Given exercise:
Count lines holding the string "scene" in the data that follows. Reply with one number only.

<<<<

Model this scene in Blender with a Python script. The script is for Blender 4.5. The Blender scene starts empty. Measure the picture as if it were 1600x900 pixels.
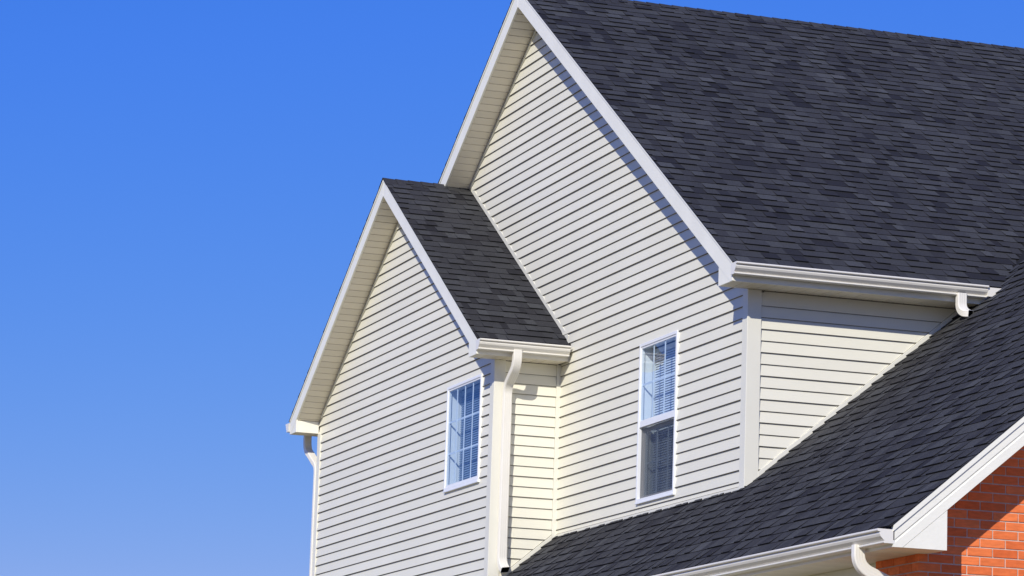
import bpy, bmesh, math, random
from mathutils import Matrix, Vector
random.seed(7)
S = bpy.context.scene
PI = math.pi
# ------------------------------------------------------------------ camera
cam = bpy.data.cameras.new('camera'); co = bpy.data.objects.new('camera', cam); S.collection.objects.link(co); S.camera = co
cam.sensor_width = 36.0; cam.lens = 36.0*5358.03/1600.0; cam.clip_start = 0.5; cam.clip_end = 5000
right = Vector((0.3260366552, 0.9447871360, 0.0328232696)); down = Vector((-0.1549119997, 0.0876453132, -0.9840328101)); fwd = Vector((-0.9325783463, 0.3157460477, 0.1749344493))
co.matrix_world = Matrix(((right.x, -down.x, -fwd.x, 26.8807806), (right.y, -down.y, -fwd.y, -11.2603439), (right.z, -down.z, -fwd.z, -3.6682587), (0, 0, 0, 1)))
# ------------------------------------------------------------------ sky, sun, exposure
SUN = Vector((1.17, -1.0, 0.95)).normalized()
w = bpy.data.worlds.new('World'); S.world = w; w.use_nodes = True
wn = w.node_tree.nodes; wl = w.node_tree.links
sky = wn.new('ShaderNodeTexSky'); sky.sky_type = 'NISHITA'; sky.sun_disc = False
sky.sun_elevation = math.asin(SUN.z); sky.sun_rotation = math.atan2(SUN.x, SUN.y)
sky.altitude = 3000; sky.air_density = 1.0; sky.dust_density = 0.0; sky.ozone_density = 8.0
# polarised, saturated rendition of the clear sky, the same over the whole dome
def smath(op, a, b):
    x = wn.new('ShaderNodeMath'); x.operation = op
    for i, q in enumerate((a, b)):
        if isinstance(q, (int, float)): x.inputs[i].default_value = q
        else: wl.new(q, x.inputs[i])
    return x.outputs[0]
sp = wn.new('ShaderNodeSeparateColor'); cb_ = wn.new('ShaderNodeCombineColor'); wl.new(sky.outputs[0], sp.inputs[0])
def chan(i, gain, gam): return smath('MULTIPLY', smath('POWER', smath('MULTIPLY', sp.outputs[i], .1), gam), gain*10)
Bc = smath('MINIMUM', chan(2, 1.08, .42), 8.35); Gc = smath('MINIMUM', chan(1, .70, .79), smath('MULTIPLY', Bc, .92)); Rc = smath('MINIMUM', chan(0, 2.35, 1.58), smath('MULTIPLY', Bc, .9))
for i, q in enumerate((Rc, Gc, Bc)): wl.new(q, cb_.inputs[i])
wl.new(cb_.outputs[0], wn['Background'].inputs[0]); wn['Background'].inputs[1].default_value = 0.1
sun = bpy.data.lights.new('sun', 'SUN'); sun.energy = 4.2; sun.angle = math.radians(0.5); sun.color = (1.0, 0.95, 0.84)
so = bpy.data.objects.new('sun', sun); S.collection.objects.link(so); so.rotation_euler = SUN.to_track_quat('Z', 'Y').to_euler(); so.location = (20, -20, 20)
S.view_settings.view_transform = 'Standard'; S.view_settings.look = 'None'; S.view_settings.exposure = 0.0; S.view_settings.gamma = 1.0

# ------------------------------------------------------------------ materials
def mat(name, col, rough=0.5, spec=0.4, tone=0.0, grain=None, bump=0.0, noise=0.0, nscale=6.0, darktone=None, coat=0.0):
    """principled; 'tone' face attribute (0..1) shifts value by +-tone; grain = mapping scale for the bump noise"""
    m = bpy.data.materials.new(name); m.use_nodes = True; t = m.node_tree; b = t.nodes['Principled BSDF']
    b.inputs['Roughness'].default_value = rough; b.inputs['Specular IOR Level'].default_value = spec
    rgb = t.nodes.new('ShaderNodeRGB'); rgb.outputs[0].default_value = (*col, 1); cur = rgb.outputs[0]
    tc = t.nodes.new('ShaderNodeTexCoord')
    def mul(cur, fac):
        x = t.nodes.new('ShaderNodeVectorMath'); x.operation = 'SCALE'; t.links.new(cur, x.inputs[0]); t.links.new(fac, x.inputs['Scale']); return x.outputs[0]
    if tone:
        a = t.nodes.new('ShaderNodeAttribute'); a.attribute_name = 'tone'
        mr = t.nodes.new('ShaderNodeMapRange'); mr.inputs['To Min'].default_value = 1-tone; mr.inputs['To Max'].default_value = 1+tone
        t.links.new(a.outputs['Fac'], mr.inputs['Value']); cur = mul(cur, mr.outputs[0])
    if noise:
        n = t.nodes.new('ShaderNodeTexNoise'); n.inputs['Scale'].default_value = nscale; n.inputs['Detail'].default_value = 6; t.links.new(tc.outputs['Object'], n.inputs['Vector'])
        mr = t.nodes.new('ShaderNodeMapRange'); mr.inputs['From Min'].default_value = .3; mr.inputs['From Max'].default_value = .7
        mr.inputs['To Min'].default_value = 1-noise; mr.inputs['To Max'].default_value = 1+noise
        t.links.new(n.outputs['Fac'], mr.inputs['Value']); cur = mul(cur, mr.outputs[0])
    t.links.new(cur, b.inputs['Base Color'])
    if bump:
        mp = t.nodes.new('ShaderNodeMapping'); mp.inputs['Scale'].default_value = grain or (60, 60, 60)
        n = t.nodes.new('ShaderNodeTexNoise'); n.inputs['Scale'].default_value = 1; n.inputs['Detail'].default_value = 4
        t.links.new(tc.outputs['Object'], mp.inputs['Vector']); t.links.new(mp.outputs[0], n.inputs['Vector'])
        bp = t.nodes.new('ShaderNodeBump'); bp.inputs['Strength'].default_value = bump; bp.inputs['Distance'].default_value = .004
        t.links.new(n.outputs['Fac'], bp.inputs['Height']); t.links.new(bp.outputs[0], b.inputs['Normal'])
    return m
M = {}
M['siding'] = mat('vinyl_siding', (.785, .760, .64), .45, .35, tone=.02, grain=(5, 5, 130), bump=.25, noise=.025, nscale=1.3)
M['trim'] = mat('cream_vinyl_trim', (.775, .755, .655), .42, .35, noise=.02, nscale=3, bump=.1, grain=(20, 20, 20))
M['white'] = mat('white_coated_aluminium', (.87, .85, .745), .38, .4, noise=.03, nscale=5, bump=.35, grain=(30, 30, 60))
M['gutter'] = mat('white_gutter_enamel', (.80, .77, .70), .3, .5, noise=.03, nscale=4)
M['soffit'] = mat('beige_soffit_vinyl', (.78, .72, .60), .5, .3, tone=.03, noise=.02, nscale=3)
M['sheath'] = mat('dark_sheathing', (.16, .14, .115), .9, .1)
M['deck'] = mat('roof_deck_felt', (.02, .02, .022), .9, .1)
M['pvc'] = mat('white_window_vinyl', (.84, .85, .86), .3, .5)
M['muntin'] = mat('pale_grille_bar', (.84, .87, .90), .4, .4)
M['blind'] = mat('white_slat_blind', (.80, .82, .86), .5, .3)
M['blue_blind'] = mat('slate_blue_slat_blind', (.26, .32, .42), .5, .3)
M['room'] = mat('dim_room_plaster', (.30, .29, .28), .9, .1)
M['inside'] = mat('dark_pipe_inside', (.02, .018, .015), .9, .1)
M['mortar'] = mat('pale_mortar', (.62, .50, .41), .95, .05, noise=.12, nscale=30, bump=.5, grain=(150, 150, 150))
M['seam'] = mat('lap_shade_and_dark_channel', (.20, .18, .155), .8, .1)  # shade under the siding laps put into colour; also the dark soffit channel

def shingle_mat(name, edge):
    m = bpy.data.materials.new(name); m.use_nodes = True; t = m.node_tree; b = t.nodes['Principled BSDF']
    b.inputs['Roughness'].default_value = .85; b.inputs['Specular IOR Level'].default_value = .25
    if edge:
        b.inputs['Base Color'].default_value = (.006, .006, .007, 1); return m
    a = t.nodes.new('ShaderNodeAttribute'); a.attribute_name = 'tone'
    cr = t.nodes.new('ShaderNodeValToRGB'); e = cr.color_ramp.elements
    e[0].position = 0; e[0].color = (.016, .0155, .018, 1); e[1].position = 1; e[1].color = (.084, .086, .089, 1)
    for p, c in ((.25, (.029, .0285, .031)), (.55, (.043, .0435, .046)), (.8, (.058, .0595, .062))):
        x = e.new(p); x.color = (*c, 1)
    t.links.new(a.outputs['Fac'], cr.inputs[0])
    tc = t.nodes.new('ShaderNodeTexCoord'); n = t.nodes.new('ShaderNodeTexNoise'); n.inputs['Scale'].default_value = 130; n.inputs['Detail'].default_value = 3
    t.links.new(tc.outputs['Object'], n.inputs['Vector'])
    mr = t.nodes.new('ShaderNodeMapRange'); mr.inputs['From Min'].default_value = .3; mr.inputs['From Max'].default_value = .7; mr.inputs['To Min'].default_value = .6; mr.inputs['To Max'].default_value = 1.4
    t.links.new(n.outputs['Fac'], mr.inputs['Value'])
    n2 = t.nodes.new('ShaderNodeTexNoise'); n2.inputs['Scale'].default_value = 1.1; n2.inputs['Detail'].default_value = 5; t.links.new(tc.outputs['Object'], n2.inputs['Vector'])
    mr2 = t.nodes.new('ShaderNodeMapRange'); mr2.inputs['From Min'].default_value = .3; mr2.inputs['From Max'].default_value = .7; mr2.inputs['To Min'].default_value = .88; mr2.inputs['To Max'].default_value = 1.12
    t.links.new(n2.outputs['Fac'], mr2.inputs['Value'])
    mu = t.nodes.new('ShaderNodeMath'); mu.operation = 'MULTIPLY'; t.links.new(mr.outputs[0], mu.inputs[0]); t.links.new(mr2.outputs[0], mu.inputs[1])
    v = t.nodes.new('ShaderNodeVectorMath'); v.operation = 'SCALE'; t.links.new(cr.outputs[0], v.inputs[0]); t.links.new(mu.outputs[0], v.inputs['Scale'])
    t.links.new(v.outputs[0], b.inputs['Base Color'])
    bp = t.nodes.new('ShaderNodeBump'); bp.inputs['Strength'].default_value = .6; bp.inputs['Distance'].default_value = .003
    t.links.new(n.outputs['Fac'], bp.inputs['Height']); t.links.new(bp.outputs[0], b.inputs['Normal'])
    return m
M['shingle'] = shingle_mat('asphalt_shingle_granules', False); M['shingle_edge'] = shingle_mat('asphalt_cut_edge', True)

def brick_mat():
    m = bpy.data.materials.new('red_clay_brick'); m.use_nodes = True; t = m.node_tree; b = t.nodes['Principled BSDF']
    b.inputs['Roughness'].default_value = .85; b.inputs['Specular IOR Level'].default_value = .2
    a = t.nodes.new('ShaderNodeAttribute'); a.attribute_name = 'tone'
    cr = t.nodes.new('ShaderNodeValToRGB'); e = cr.color_ramp.elements
    e[0].position = 0; e[0].color = (.72, .150, .042, 1); e[1].position = 1; e[1].color = (.90, .235, .075, 1)
    t.links.new(a.outputs['Fac'], cr.inputs[0])
    tc = t.nodes.new('ShaderNodeTexCoord'); mp = t.nodes.new('ShaderNodeMapping'); mp.inputs['Scale'].default_value = (20, 14, 50); t.links.new(tc.outputs['Object'], mp.inputs['Vector'])
    n = t.nodes.new('ShaderNodeTexNoise'); n.inputs['Scale'].default_value = 1; n.inputs['Detail'].default_value = 8; t.links.new(mp.outputs[0], n.inputs['Vector'])
    mr = t.nodes.new('ShaderNodeMapRange'); mr.inputs['From Min'].default_value = .3; mr.inputs['From Max'].default_value = .7; mr.inputs['To Min'].default_value = .85; mr.inputs['To Max'].default_value = 1.1
    t.links.new(n.outputs['Fac'], mr.inputs['Value'])
    v = t.nodes.new('ShaderNodeVectorMath'); v.operation = 'SCALE'; t.links.new(cr.outputs[0], v.inputs[0]); t.links.new(mr.outputs[0], v.inputs['Scale'])
    t.links.new(v.outputs[0], b.inputs['Base Color'])
    bp = t.nodes.new('ShaderNodeBump'); bp.inputs['Strength'].default_value = .5; bp.inputs['Distance'].default_value = .004
    t.links.new(n.outputs['Fac'], bp.inputs['Height']); t.links.new(bp.outputs[0], b.inputs['Normal'])
    return m
M['brick'] = brick_mat()

def glass_mat():
    m = bpy.data.materials.new('double_glazing'); m.use_nodes = True; t = m.node_tree
    for n in list(t.nodes):
        if n.type != 'OUTPUT_MATERIAL': t.nodes.remove(n)
    out = [n for n in t.nodes if n.type == 'OUTPUT_MATERIAL'][0]
    geo = t.nodes.new('ShaderNodeNewGeometry'); dt = t.nodes.new('ShaderNodeVectorMath'); dt.operation = 'DOT_PRODUCT'
    t.links.new(geo.outputs['Incoming'], dt.inputs[0]); t.links.new(geo.outputs['Normal'], dt.inputs[1])
    def mm(op, a, b=None):
        x = t.nodes.new('ShaderNodeMath'); x.operation = op
        for i, q in enumerate((a, b)):
            if q is None: continue
            if isinstance(q, (int, float)): x.inputs[i].default_value = q
            else: t.links.new(q, x.inputs[i])
        return x.outputs[0]
    fac = mm('ADD', mm('MULTIPLY', mm('POWER', mm('SUBTRACT', 1.0, mm('ABSOLUTE', dt.outputs['Value'])), 5.0), .85), .09)
    tr = t.nodes.new('ShaderNodeBsdfTransparent'); tr.inputs[0].default_value = (.80, .88, .94, 1)
    gl = t.nodes.new('ShaderNodeBsdfGlossy'); gl.inputs['Roughness'].default_value = .0; gl.inputs['Color'].default_value = (.95, .97, 1, 1)
    mx = t.nodes.new('ShaderNodeMixShader'); t.links.new(fac, mx.inputs[0]); t.links.new(tr.outputs[0], mx.inputs[1]); t.links.new(gl.outputs[0], mx.inputs[2])
    t.links.new(mx.outputs[0], out.inputs[0]); return m
def screen_mat():
    m = bpy.data.materials.new('insect_screen_mesh'); m.use_nodes = True; t = m.node_tree
    b = t.nodes['Principled BSDF']; b.inputs['Base Color'].default_value = (.025, .03, .04, 1); b.inputs['Roughness'].default_value = .6
    out = [n for n in t.nodes if n.type == 'OUTPUT_MATERIAL'][0]
    tr = t.nodes.new('ShaderNodeBsdfTransparent'); mx = t.nodes.new('ShaderNodeMixShader'); mx.inputs[0].default_value = .62
    t.links.new(tr.outputs[0], mx.inputs[1]); t.links.new(b.outputs[0], mx.inputs[2]); t.links.new(mx.outputs[0], out.inputs[0]); return m
M['glass'] = glass_mat(); M['screen'] = screen_mat()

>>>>

Exercise result:
2